WHAT IS NEEDED:
Print the data exactly, leaving nothing out.

........

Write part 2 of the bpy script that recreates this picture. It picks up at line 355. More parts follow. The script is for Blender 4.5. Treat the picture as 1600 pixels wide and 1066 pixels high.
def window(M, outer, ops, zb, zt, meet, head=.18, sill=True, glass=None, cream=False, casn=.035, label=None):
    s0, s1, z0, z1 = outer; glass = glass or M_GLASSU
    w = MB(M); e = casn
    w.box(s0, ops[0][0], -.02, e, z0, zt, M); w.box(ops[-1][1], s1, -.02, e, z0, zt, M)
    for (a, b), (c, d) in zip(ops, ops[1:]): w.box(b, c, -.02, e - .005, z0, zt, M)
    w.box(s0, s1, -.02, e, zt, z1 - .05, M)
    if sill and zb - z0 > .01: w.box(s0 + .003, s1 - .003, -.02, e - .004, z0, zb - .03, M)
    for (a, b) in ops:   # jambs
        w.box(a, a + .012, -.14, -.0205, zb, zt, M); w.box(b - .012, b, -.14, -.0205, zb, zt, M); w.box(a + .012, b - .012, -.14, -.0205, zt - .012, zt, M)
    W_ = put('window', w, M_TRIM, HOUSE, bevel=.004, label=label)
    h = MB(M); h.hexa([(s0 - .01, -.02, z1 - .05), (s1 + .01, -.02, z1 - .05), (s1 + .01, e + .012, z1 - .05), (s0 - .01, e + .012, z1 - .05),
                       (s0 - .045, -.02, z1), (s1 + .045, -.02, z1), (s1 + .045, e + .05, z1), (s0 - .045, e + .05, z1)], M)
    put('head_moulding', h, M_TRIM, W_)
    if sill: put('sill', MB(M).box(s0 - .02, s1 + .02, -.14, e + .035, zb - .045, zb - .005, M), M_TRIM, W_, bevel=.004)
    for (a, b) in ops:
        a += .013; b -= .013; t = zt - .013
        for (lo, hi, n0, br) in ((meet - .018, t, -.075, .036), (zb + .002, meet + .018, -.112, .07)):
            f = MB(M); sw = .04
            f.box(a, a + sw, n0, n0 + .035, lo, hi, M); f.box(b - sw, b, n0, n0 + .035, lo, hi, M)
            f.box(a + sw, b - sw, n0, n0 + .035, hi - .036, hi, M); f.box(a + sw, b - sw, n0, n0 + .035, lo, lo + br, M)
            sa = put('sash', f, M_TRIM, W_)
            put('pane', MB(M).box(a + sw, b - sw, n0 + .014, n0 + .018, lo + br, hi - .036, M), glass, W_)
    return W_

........

RESPONSE:
Write part 2 of the bpy script that recreates this picture. It picks up at line 355. More parts follow. The script is for Blender 4.5. Treat the picture as 1600 pixels wide and 1066 pixels high.
def window(M, outer, ops, zb, zt, meet, head=.18, sill=True, glass=None, cream=False, casn=.035, label=None):
    s0, s1, z0, z1 = outer; glass = glass or M_GLASSU
    w = MB(M); e = casn
    w.box(s0, ops[0][0], -.02, e, z0, zt, M); w.box(ops[-1][1], s1, -.02, e, z0, zt, M)
    for (a, b), (c, d) in zip(ops, ops[1:]): w.box(b, c, -.02, e - .005, z0, zt, M)
    w.box(s0, s1, -.02, e, zt, z1 - .05, M)
    if sill and zb - z0 > .01: w.box(s0 + .003, s1 - .003, -.02, e - .004, z0, zb - .03, M)
    for (a, b) in ops:   # jambs
        w.box(a, a + .012, -.14, -.0205, zb, zt, M); w.box(b - .012, b, -.14, -.0205, zb, zt, M); w.box(a + .012, b - .012, -.14, -.0205, zt - .012, zt, M)
    W_ = put('window', w, M_TRIM, HOUSE, bevel=.004, label=label)
    h = MB(M); h.hexa([(s0 - .01, -.02, z1 - .05), (s1 + .01, -.02, z1 - .05), (s1 + .01, e + .012, z1 - .05), (s0 - .01, e + .012, z1 - .05),
                       (s0 - .045, -.02, z1), (s1 + .045, -.02, z1), (s1 + .045, e + .05, z1), (s0 - .045, e + .05, z1)], M)
    put('head_moulding', h, M_TRIM, W_)
    if sill: put('sill', MB(M).box(s0 - .02, s1 + .02, -.14, e + .035, zb - .045, zb - .005, M), M_TRIM, W_, bevel=.004)
    for (a, b) in ops:
        a += .013; b -= .013; t = zt - .013
        for (lo, hi, n0, br) in ((meet - .018, t, -.075, .036), (zb + .002, meet + .018, -.112, .07)):
            f = MB(M); sw = .04
            f.box(a, a + sw, n0, n0 + .035, lo, hi, M); f.box(b - sw, b, n0, n0 + .035, lo, hi, M)
            f.box(a + sw, b - sw, n0, n0 + .035, hi - .036, hi, M); f.box(a + sw, b - sw, n0, n0 + .035, lo, lo + br, M)
            sa = put('sash', f, M_TRIM, W_)
            put('pane', MB(M).box(a + sw, b - sw, n0 + .014, n0 + .018, lo + br, hi - .036, M), glass, W_)
    return W_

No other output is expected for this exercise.